Mit ihrem Flair für Naturwissenschaften und als dreifache Mutter gibt Vial nicht unbedingt den typischen «Banker» ab. Doch wie bringt sie Karriere und Familie unter einen Hut? «Selbst wenn man hierin geteilter Meinung sein kann, finde ich, dass das Betreuungsangebot für Kleinkinder in der Schweiz schon sehr gut ist», erklärt die Genferin.

Eine grosse Herausforderung

Natürlich sei sie privilegiert und habe einen Ehemann, der einen Teil der Kinderbetreuung übernehme. «Aber auch wir müssen uns organisieren, was an manchen Tagen nicht immer einfach ist», sagt Vial. Zudem würden die Kinder manchmal auch fragen, wieso ihre Mutter im Gegensatz zu anderen Müttern nicht zu Hause sei.

«Ich erkläre ihnen dann, was ich arbeite. Wenn die Kinder spüren, dass man mit seiner Lebenssituation zufrieden ist, dann akzeptieren sie das auch. Aber es bleibt eine grosse Herausforderung», stellt Vial fest.

Wegelin war ein Schock

Auf die Frage, was sie gedacht habe, als sie vom Ende der Ostschweizer Privatbank Wegelin gehört habe, sagt Vial: «Natürlich war das ein Schock. Aber ich will hier nicht beurteilen, was andere falsch oder richtig gemacht haben. Ich kann nur so viel sagen, dass sich unser Exekutivausschuss permanent Gedanken darüber macht, welche Entwicklungen zu antizipieren sind und was man daraus für sich selber ableiten kann.»

Die Privatbank Mirabaud habe schon vor 15 Jahren mit der Gründung eines exekutiven Führungsgremiums damit begonnen, die Strategie anzupassen und neben dem klassischen Private Banking neue Geschäftsfelder zu erschliessen, wie die institutionelle Vermögensverwaltung, also das Geschäft mit Pensionskassen, Versicherungen und anderen Institutionen.

Abhängigkeit vom Private Banking gelöst

«Wir haben auch eine Reihe von hochtalentierten Anlageexperten engagiert, um unser Investment-Know-how zu erhöhen.

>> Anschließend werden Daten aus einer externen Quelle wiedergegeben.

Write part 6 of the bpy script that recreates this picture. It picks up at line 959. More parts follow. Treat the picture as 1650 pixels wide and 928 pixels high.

Zudem haben wir geographisch expandiert, etwa nach England und Spanien», sagt Vial.

Mittlerweile arbeiten rund 40 Prozent der Beschäftigten des Hauses ausserhalb der Schweiz. Das seien alles Schritte gewesen, um sich von der Abhängigkeit vom Private Banking zu lösen, erklärt Camille Vial.

Die Firma Mirabaud & Cie wurde 1819 in Genf gegründet. Die Privatbank beschäftigt heute in Europa, Amerika, Asien und Australien insgesamt 650 Personen. Das Finanzhaus verwaltet gut 25 Milliarden Franken.